Write out, precisely and in full, each line of the material.

### Data supplied
= = = = =

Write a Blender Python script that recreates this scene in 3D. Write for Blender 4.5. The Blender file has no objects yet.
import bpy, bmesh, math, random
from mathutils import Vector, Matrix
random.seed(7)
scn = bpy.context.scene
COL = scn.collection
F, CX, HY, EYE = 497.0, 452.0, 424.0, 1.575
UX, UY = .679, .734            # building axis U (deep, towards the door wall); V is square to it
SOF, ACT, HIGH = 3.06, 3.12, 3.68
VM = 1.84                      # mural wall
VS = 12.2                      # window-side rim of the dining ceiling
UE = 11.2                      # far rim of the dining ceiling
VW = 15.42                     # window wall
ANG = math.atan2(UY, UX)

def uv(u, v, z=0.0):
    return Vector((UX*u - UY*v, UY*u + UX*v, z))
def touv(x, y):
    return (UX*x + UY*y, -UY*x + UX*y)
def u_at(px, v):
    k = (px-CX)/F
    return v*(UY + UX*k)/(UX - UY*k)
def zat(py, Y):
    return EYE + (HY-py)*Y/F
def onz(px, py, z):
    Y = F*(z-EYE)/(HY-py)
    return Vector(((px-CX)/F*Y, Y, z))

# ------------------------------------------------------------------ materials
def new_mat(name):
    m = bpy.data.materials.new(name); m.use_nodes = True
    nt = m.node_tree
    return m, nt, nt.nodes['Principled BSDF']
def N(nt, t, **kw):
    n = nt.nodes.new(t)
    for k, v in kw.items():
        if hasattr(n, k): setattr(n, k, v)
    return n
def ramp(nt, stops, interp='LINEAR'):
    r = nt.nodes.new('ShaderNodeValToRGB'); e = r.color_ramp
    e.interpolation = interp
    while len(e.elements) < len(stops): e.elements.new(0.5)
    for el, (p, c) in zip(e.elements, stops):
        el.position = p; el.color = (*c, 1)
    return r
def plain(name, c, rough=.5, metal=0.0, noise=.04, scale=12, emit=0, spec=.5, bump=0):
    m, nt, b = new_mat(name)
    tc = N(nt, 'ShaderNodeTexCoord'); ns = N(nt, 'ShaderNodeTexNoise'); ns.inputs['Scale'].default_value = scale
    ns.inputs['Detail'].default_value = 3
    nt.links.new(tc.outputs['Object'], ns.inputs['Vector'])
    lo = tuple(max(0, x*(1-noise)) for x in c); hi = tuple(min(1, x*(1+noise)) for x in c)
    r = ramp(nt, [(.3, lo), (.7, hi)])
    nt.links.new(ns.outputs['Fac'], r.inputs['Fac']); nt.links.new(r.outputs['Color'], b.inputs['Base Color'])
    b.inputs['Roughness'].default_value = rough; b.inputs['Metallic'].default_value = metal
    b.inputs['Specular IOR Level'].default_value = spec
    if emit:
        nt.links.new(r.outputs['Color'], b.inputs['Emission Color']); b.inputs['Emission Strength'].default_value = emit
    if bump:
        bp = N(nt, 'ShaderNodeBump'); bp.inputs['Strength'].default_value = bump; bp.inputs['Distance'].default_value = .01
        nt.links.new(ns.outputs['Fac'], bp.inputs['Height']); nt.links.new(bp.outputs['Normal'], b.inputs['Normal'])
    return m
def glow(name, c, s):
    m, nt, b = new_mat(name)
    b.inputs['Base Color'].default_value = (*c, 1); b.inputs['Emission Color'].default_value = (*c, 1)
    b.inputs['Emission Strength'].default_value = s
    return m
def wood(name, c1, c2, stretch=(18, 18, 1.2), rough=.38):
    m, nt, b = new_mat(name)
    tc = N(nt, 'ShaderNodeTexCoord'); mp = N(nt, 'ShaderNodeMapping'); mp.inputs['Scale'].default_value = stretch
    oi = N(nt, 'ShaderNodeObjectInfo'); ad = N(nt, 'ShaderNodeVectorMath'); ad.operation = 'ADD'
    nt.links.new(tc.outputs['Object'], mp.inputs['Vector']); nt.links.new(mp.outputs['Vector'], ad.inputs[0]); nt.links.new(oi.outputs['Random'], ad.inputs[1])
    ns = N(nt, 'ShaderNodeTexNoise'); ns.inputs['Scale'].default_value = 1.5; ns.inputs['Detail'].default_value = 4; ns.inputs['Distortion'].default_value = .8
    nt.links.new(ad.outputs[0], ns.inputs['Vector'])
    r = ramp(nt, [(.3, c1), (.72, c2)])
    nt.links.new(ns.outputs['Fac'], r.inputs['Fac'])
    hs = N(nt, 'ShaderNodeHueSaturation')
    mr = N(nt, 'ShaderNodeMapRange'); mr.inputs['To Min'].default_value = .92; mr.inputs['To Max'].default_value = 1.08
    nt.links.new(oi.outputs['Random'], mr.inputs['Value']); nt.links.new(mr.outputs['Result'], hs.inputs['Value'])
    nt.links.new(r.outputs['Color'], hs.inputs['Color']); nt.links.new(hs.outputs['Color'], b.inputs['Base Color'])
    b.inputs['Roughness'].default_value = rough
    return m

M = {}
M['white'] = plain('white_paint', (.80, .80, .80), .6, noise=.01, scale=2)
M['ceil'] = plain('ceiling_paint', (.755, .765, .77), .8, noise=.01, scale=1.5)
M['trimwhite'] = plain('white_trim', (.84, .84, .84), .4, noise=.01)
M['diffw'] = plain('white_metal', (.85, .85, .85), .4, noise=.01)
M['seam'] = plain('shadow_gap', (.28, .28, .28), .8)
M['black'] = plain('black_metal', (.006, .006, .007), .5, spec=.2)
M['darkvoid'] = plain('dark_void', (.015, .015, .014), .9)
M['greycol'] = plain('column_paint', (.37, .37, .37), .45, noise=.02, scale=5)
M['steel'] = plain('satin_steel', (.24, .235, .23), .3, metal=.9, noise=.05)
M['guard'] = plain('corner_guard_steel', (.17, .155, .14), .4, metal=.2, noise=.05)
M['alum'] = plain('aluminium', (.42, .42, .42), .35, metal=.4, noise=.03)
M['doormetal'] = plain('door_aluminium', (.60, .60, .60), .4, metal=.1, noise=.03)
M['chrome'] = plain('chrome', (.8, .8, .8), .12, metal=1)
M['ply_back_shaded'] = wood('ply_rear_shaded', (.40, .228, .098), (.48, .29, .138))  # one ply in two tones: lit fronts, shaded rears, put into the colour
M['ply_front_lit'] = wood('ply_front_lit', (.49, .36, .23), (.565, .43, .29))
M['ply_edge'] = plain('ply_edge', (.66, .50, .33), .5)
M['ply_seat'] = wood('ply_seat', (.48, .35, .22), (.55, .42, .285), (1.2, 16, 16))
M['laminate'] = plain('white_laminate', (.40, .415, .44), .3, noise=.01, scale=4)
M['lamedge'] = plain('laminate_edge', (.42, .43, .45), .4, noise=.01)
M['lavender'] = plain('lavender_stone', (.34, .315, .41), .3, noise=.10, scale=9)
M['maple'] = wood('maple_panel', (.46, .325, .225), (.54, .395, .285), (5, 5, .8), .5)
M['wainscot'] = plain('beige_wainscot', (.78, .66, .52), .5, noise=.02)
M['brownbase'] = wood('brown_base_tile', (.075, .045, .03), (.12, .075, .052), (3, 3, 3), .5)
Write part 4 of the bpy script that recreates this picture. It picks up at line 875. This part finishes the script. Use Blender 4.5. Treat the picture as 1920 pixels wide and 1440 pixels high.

= = = = =

### Solution for this task
Write a Blender Python script that recreates this scene in 3D. Write for Blender 4.5. The Blender file has no objects yet.
import bpy, bmesh, math, random
from mathutils import Vector, Matrix
random.seed(7)
scn = bpy.context.scene
COL = scn.collection
F, CX, HY, EYE = 497.0, 452.0, 424.0, 1.575
UX, UY = .679, .734            # building axis U (deep, towards the door wall); V is square to it
SOF, ACT, HIGH = 3.06, 3.12, 3.68
VM = 1.84                      # mural wall
VS = 12.2                      # window-side rim of the dining ceiling
UE = 11.2                      # far rim of the dining ceiling
VW = 15.42                     # window wall
ANG = math.atan2(UY, UX)

def uv(u, v, z=0.0):
    return Vector((UX*u - UY*v, UY*u + UX*v, z))
def touv(x, y):
    return (UX*x + UY*y, -UY*x + UX*y)
def u_at(px, v):
    k = (px-CX)/F
    return v*(UY + UX*k)/(UX - UY*k)
def zat(py, Y):
    return EYE + (HY-py)*Y/F
def onz(px, py, z):
    Y = F*(z-EYE)/(HY-py)
    return Vector(((px-CX)/F*Y, Y, z))

# ------------------------------------------------------------------ materials
def new_mat(name):
    m = bpy.data.materials.new(name); m.use_nodes = True
    nt = m.node_tree
    return m, nt, nt.nodes['Principled BSDF']
def N(nt, t, **kw):
    n = nt.nodes.new(t)
    for k, v in kw.items():
        if hasattr(n, k): setattr(n, k, v)
    return n
def ramp(nt, stops, interp='LINEAR'):
    r = nt.nodes.new('ShaderNodeValToRGB'); e = r.color_ramp
    e.interpolation = interp
    while len(e.elements) < len(stops): e.elements.new(0.5)
    for el, (p, c) in zip(e.elements, stops):
        el.position = p; el.color = (*c, 1)
    return r
def plain(name, c, rough=.5, metal=0.0, noise=.04, scale=12, emit=0, spec=.5, bump=0):
    m, nt, b = new_mat(name)
    tc = N(nt, 'ShaderNodeTexCoord'); ns = N(nt, 'ShaderNodeTexNoise'); ns.inputs['Scale'].default_value = scale
    ns.inputs['Detail'].default_value = 3
    nt.links.new(tc.outputs['Object'], ns.inputs['Vector'])
    lo = tuple(max(0, x*(1-noise)) for x in c); hi = tuple(min(1, x*(1+noise)) for x in c)
    r = ramp(nt, [(.3, lo), (.7, hi)])
    nt.links.new(ns.outputs['Fac'], r.inputs['Fac']); nt.links.new(r.outputs['Color'], b.inputs['Base Color'])
    b.inputs['Roughness'].default_value = rough; b.inputs['Metallic'].default_value = metal
    b.inputs['Specular IOR Level'].default_value = spec
    if emit:
        nt.links.new(r.outputs['Color'], b.inputs['Emission Color']); b.inputs['Emission Strength'].default_value = emit
    if bump:
        bp = N(nt, 'ShaderNodeBump'); bp.inputs['Strength'].default_value = bump; bp.inputs['Distance'].default_value = .01
        nt.links.new(ns.outputs['Fac'], bp.inputs['Height']); nt.links.new(bp.outputs['Normal'], b.inputs['Normal'])
    return m
def glow(name, c, s):
    m, nt, b = new_mat(name)
    b.inputs['Base Color'].default_value = (*c, 1); b.inputs['Emission Color'].default_value = (*c, 1)
    b.inputs['Emission Strength'].default_value = s
    return m
def wood(name, c1, c2, stretch=(18, 18, 1.2), rough=.38):
    m, nt, b = new_mat(name)
    tc = N(nt, 'ShaderNodeTexCoord'); mp = N(nt, 'ShaderNodeMapping'); mp.inputs['Scale'].default_value = stretch
    oi = N(nt, 'ShaderNodeObjectInfo'); ad = N(nt, 'ShaderNodeVectorMath'); ad.operation = 'ADD'
    nt.links.new(tc.outputs['Object'], mp.inputs['Vector']); nt.links.new(mp.outputs['Vector'], ad.inputs[0]); nt.links.new(oi.outputs['Random'], ad.inputs[1])
    ns = N(nt, 'ShaderNodeTexNoise'); ns.inputs['Scale'].default_value = 1.5; ns.inputs['Detail'].default_value = 4; ns.inputs['Distortion'].default_value = .8
    nt.links.new(ad.outputs[0], ns.inputs['Vector'])
    r = ramp(nt, [(.3, c1), (.72, c2)])
    nt.links.new(ns.outputs['Fac'], r.inputs['Fac'])
    hs = N(nt, 'ShaderNodeHueSaturation')
    mr = N(nt, 'ShaderNodeMapRange'); mr.inputs['To Min'].default_value = .92; mr.inputs['To Max'].default_value = 1.08
    nt.links.new(oi.outputs['Random'], mr.inputs['Value']); nt.links.new(mr.outputs['Result'], hs.inputs['Value'])
    nt.links.new(r.outputs['Color'], hs.inputs['Color']); nt.links.new(hs.outputs['Color'], b.inputs['Base Color'])
    b.inputs['Roughness'].default_value = rough
    return m

M = {}
M['white'] = plain('white_paint', (.80, .80, .80), .6, noise=.01, scale=2)
M['ceil'] = plain('ceiling_paint', (.755, .765, .77), .8, noise=.01, scale=1.5)
M['trimwhite'] = plain('white_trim', (.84, .84, .84), .4, noise=.01)
M['diffw'] = plain('white_metal', (.85, .85, .85), .4, noise=.01)
M['seam'] = plain('shadow_gap', (.28, .28, .28), .8)
M['black'] = plain('black_metal', (.006, .006, .007), .5, spec=.2)
M['darkvoid'] = plain('dark_void', (.015, .015, .014), .9)
M['greycol'] = plain('column_paint', (.37, .37, .37), .45, noise=.02, scale=5)
M['steel'] = plain('satin_steel', (.24, .235, .23), .3, metal=.9, noise=.05)
M['guard'] = plain('corner_guard_steel', (.17, .155, .14), .4, metal=.2, noise=.05)
M['alum'] = plain('aluminium', (.42, .42, .42), .35, metal=.4, noise=.03)
M['doormetal'] = plain('door_aluminium', (.60, .60, .60), .4, metal=.1, noise=.03)
M['chrome'] = plain('chrome', (.8, .8, .8), .12, metal=1)
M['ply_back_shaded'] = wood('ply_rear_shaded', (.40, .228, .098), (.48, .29, .138))  # one ply in two tones: lit fronts, shaded rears, put into the colour
M['ply_front_lit'] = wood('ply_front_lit', (.49, .36, .23), (.565, .43, .29))
M['ply_edge'] = plain('ply_edge', (.66, .50, .33), .5)
M['ply_seat'] = wood('ply_seat', (.48, .35, .22), (.55, .42, .285), (1.2, 16, 16))
M['laminate'] = plain('white_laminate', (.40, .415, .44), .3, noise=.01, scale=4)
M['lamedge'] = plain('laminate_edge', (.42, .43, .45), .4, noise=.01)
M['lavender'] = plain('lavender_stone', (.34, .315, .41), .3, noise=.10, scale=9)
M['maple'] = wood('maple_panel', (.46, .325, .225), (.54, .395, .285), (5, 5, .8), .5)
M['wainscot'] = plain('beige_wainscot', (.78, .66, .52), .5, noise=.02)
M['brownbase'] = wood('brown_base_tile', (.075, .045, .03), (.12, .075, .052), (3, 3, 3), .5)
Write part 4 of the bpy script that recreates this picture. It picks up at line 875. This part finishes the script. Use Blender 4.5. Treat the picture as 1920 pixels wide and 1440 pixels high.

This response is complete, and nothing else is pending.